Please note we do not offer “time and materials not to exceed a set price”, with us your commitment must be all or nothing. If you’re willing, the risks, rewards, savings and losses are all yours. If you’re not willing, choose Bid Billing, not Time & Materials Billing.
We accept primarily checks as our preferred form of payment. We will accept cash, but please be aware that we are completely “above board” and do not offer any form of “cash discount” or other cash incentive.
We will simply fill out a deposit slip and take your cash to the bank along with everything else (he says on the way to the airport with a bag full of the company’s cash receipts…..see ya!) Can you say Aloha? Neither can I, so I guess it’s on to the bank….sigh.

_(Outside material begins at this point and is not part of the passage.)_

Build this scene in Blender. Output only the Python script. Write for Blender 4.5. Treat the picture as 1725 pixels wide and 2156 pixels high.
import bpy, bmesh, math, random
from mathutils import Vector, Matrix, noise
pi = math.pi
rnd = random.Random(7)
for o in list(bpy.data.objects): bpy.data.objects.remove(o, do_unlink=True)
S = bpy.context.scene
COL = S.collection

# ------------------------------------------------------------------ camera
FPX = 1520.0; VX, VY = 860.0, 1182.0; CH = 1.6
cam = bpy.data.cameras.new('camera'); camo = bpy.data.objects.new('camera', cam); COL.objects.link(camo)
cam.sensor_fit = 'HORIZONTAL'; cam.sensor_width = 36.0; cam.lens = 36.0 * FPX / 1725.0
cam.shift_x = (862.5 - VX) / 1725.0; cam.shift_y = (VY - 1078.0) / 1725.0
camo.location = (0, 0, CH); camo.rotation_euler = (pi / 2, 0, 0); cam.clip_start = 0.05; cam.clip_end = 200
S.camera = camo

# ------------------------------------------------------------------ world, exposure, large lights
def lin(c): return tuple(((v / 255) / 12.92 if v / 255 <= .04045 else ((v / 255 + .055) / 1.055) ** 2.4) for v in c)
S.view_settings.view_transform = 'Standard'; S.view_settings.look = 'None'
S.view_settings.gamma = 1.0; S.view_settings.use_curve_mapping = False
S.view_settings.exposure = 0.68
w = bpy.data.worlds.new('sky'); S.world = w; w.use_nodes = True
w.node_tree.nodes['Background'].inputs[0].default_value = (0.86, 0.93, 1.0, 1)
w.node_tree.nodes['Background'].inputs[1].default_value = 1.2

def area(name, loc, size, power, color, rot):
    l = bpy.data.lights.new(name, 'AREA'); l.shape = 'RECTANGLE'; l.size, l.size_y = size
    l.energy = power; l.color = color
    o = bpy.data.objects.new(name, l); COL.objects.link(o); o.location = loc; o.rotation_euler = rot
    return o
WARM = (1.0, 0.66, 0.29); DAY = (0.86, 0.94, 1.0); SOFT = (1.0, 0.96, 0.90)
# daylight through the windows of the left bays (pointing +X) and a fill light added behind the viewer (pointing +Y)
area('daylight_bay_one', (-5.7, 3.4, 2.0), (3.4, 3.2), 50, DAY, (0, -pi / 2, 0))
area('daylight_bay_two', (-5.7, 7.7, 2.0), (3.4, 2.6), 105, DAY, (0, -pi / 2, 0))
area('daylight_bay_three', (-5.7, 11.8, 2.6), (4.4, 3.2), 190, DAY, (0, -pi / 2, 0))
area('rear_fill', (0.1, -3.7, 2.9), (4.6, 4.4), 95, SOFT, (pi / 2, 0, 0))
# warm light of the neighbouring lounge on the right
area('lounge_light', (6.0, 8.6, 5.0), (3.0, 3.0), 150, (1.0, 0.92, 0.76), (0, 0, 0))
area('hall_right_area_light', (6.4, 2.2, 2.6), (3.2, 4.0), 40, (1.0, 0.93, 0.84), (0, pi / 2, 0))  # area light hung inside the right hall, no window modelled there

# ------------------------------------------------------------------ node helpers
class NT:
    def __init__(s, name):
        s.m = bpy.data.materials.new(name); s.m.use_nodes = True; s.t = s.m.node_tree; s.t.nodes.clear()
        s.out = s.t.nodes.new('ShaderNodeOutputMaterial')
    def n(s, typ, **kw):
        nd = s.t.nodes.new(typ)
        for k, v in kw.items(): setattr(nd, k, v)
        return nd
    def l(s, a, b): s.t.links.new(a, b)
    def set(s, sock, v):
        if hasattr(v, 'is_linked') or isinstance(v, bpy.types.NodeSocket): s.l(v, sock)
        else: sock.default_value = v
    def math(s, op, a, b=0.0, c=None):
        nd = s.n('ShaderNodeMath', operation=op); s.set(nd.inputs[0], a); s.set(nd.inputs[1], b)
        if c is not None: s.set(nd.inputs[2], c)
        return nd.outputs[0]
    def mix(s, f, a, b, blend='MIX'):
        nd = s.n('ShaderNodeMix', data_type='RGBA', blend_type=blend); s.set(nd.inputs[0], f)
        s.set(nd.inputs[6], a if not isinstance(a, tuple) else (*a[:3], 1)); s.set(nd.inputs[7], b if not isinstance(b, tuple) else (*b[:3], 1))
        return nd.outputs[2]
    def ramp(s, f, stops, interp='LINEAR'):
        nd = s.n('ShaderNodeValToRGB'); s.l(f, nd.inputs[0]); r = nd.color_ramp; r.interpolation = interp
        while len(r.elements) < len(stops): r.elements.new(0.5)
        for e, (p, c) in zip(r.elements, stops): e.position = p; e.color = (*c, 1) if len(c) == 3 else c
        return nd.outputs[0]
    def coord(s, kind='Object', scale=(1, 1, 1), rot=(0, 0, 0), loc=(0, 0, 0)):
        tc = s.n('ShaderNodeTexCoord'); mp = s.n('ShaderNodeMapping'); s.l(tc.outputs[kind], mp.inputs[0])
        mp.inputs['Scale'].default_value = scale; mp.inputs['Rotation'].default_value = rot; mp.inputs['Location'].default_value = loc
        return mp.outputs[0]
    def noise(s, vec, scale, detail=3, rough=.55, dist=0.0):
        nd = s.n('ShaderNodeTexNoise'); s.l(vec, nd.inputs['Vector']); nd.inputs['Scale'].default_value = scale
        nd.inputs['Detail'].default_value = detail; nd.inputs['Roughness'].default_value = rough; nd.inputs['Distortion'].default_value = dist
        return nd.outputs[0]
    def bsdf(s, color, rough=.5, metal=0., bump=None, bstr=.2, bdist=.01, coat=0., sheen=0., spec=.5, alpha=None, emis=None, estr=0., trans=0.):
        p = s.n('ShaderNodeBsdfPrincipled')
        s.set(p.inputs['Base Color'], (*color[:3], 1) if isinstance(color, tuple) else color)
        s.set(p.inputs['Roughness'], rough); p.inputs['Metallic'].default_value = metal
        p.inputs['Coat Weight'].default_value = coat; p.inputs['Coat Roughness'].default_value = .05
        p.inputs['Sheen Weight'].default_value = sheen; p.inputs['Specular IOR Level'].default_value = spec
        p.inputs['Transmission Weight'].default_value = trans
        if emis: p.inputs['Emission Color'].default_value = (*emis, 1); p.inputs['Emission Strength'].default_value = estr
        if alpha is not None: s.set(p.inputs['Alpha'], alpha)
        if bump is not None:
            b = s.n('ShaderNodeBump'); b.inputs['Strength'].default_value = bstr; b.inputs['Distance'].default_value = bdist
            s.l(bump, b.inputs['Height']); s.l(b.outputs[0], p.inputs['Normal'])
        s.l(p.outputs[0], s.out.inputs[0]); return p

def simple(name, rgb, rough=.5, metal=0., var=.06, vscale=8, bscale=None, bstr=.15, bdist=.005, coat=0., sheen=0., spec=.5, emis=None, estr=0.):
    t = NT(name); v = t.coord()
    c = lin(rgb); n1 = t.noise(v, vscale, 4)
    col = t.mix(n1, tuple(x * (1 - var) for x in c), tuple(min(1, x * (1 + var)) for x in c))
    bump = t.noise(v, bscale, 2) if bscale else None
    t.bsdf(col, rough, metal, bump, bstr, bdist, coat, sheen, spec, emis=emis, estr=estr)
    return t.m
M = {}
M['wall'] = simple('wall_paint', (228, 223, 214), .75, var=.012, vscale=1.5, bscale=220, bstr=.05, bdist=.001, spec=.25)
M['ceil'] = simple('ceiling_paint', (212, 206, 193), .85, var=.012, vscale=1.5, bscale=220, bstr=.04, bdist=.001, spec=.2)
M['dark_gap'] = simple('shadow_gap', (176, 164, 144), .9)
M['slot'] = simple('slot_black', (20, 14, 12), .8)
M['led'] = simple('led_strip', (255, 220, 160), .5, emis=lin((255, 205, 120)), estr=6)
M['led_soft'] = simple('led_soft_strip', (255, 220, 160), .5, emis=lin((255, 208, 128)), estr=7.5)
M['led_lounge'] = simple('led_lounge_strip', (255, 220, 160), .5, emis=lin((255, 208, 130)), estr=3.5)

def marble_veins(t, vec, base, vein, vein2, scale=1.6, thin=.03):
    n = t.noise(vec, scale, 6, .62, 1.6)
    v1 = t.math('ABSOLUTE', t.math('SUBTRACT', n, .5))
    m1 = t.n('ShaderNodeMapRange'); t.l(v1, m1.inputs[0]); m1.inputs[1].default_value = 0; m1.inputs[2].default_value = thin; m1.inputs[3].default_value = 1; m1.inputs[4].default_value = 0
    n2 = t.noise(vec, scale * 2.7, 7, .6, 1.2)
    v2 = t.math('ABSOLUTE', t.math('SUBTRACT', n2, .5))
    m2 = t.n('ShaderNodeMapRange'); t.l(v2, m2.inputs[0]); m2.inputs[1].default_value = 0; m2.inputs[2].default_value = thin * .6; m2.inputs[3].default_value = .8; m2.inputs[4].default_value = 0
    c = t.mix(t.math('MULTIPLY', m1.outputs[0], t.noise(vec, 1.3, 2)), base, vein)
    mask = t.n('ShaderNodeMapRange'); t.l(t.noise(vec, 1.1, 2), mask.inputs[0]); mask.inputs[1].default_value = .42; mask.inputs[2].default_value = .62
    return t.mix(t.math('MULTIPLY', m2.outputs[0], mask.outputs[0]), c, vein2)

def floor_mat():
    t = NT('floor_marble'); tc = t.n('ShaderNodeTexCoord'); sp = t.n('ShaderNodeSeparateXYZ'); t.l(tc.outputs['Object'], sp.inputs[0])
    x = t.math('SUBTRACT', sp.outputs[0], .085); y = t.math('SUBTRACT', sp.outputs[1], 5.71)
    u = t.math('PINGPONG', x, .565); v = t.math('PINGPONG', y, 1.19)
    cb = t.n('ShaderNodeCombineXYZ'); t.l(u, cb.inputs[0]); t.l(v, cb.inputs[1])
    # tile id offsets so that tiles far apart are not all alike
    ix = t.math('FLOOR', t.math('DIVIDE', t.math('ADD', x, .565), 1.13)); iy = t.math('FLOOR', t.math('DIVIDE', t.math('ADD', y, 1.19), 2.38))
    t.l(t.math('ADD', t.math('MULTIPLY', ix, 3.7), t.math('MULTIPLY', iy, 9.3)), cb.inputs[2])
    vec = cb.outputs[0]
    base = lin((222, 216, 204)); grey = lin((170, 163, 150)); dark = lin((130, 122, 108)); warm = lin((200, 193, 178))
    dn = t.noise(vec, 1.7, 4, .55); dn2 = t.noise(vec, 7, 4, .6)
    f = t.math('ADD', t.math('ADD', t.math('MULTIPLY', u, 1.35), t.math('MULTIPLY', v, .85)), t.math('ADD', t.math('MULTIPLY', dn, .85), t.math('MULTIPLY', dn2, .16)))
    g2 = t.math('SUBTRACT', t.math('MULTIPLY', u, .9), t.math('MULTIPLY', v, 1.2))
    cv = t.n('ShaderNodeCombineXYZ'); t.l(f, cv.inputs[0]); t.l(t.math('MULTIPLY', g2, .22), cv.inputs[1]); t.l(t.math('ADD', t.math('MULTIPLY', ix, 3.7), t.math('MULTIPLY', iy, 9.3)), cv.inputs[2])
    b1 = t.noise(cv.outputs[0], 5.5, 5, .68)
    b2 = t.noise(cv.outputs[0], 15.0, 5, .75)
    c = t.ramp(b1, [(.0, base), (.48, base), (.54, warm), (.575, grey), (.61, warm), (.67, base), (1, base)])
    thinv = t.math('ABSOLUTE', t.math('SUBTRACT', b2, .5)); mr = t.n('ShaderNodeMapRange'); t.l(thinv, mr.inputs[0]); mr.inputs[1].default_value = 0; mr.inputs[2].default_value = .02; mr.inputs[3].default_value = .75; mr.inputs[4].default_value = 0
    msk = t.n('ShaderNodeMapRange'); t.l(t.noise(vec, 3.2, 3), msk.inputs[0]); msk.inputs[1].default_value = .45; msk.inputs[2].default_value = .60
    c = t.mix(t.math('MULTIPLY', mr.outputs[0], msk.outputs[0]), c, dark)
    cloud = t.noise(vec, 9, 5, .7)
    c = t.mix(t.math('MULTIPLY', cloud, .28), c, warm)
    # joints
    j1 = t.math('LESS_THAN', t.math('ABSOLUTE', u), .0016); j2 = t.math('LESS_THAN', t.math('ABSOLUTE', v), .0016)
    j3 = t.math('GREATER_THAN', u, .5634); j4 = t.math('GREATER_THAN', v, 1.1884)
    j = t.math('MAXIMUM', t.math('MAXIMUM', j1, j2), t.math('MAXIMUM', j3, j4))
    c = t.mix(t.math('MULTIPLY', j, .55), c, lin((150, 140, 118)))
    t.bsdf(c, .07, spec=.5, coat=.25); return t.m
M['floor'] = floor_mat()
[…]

Please take into consideration that we do not offer credit terms, nor take credit cards as a form of payment. Invoices are typically presented to you on Tuesday or Wednesday of the week after work was performed, with payment typically due by Friday. We typically bill weekly, and expect weekly payments.
Yeah….. About that…. So….. yeah…. I guess it’s about that time where we need to have an open discussion about your duties and responsibilities around here.
Yes, you have a beautiful new yard, the envy of the neighborhood! Everyone comments on your success, your grandeur, your rise in the eyes of all those who behold your magnificence! Uh Huh, right, yeah, just up until the first or second weekend after we leave, when you are standing transfixed in said new yard, blank stare on your face, wondering just exactly who was supposed to mow the new lawn, pull the new weeds, check the new irrigation, rake the new leaves, sweep the new walkways, and the list goes on. And on. Every dang nab darn it all flippin flapjack weekend. You don’t want to lose your brand new landscaping investment dollars, but you don’t want to be a weekend slave to your yard either! Freedom from the shovel, you declare! Down with power tools, you exclaim! Will it never end, you cry out?
Why yes, yes it can. Just so happens we offer a Maintenance Service! Go figure! Who would have thunk? Some clever person within our company (uh, that would be the super lazy person with much better things to do than pull weeds on his precious days off) came up with a Weekly or Every-Other-Week Maintenance Schedule, complete with a truck load of tools and workers perfectly eager and willing to trade hours in your yard for a paycheck at the end of the week. It’s a win win situation, I tell you! Sliced bread has nothing over this, the greatest invention of all time: a checkbook that pulls weeds! Awesome, simply awe inspiring, truly amazing to behold.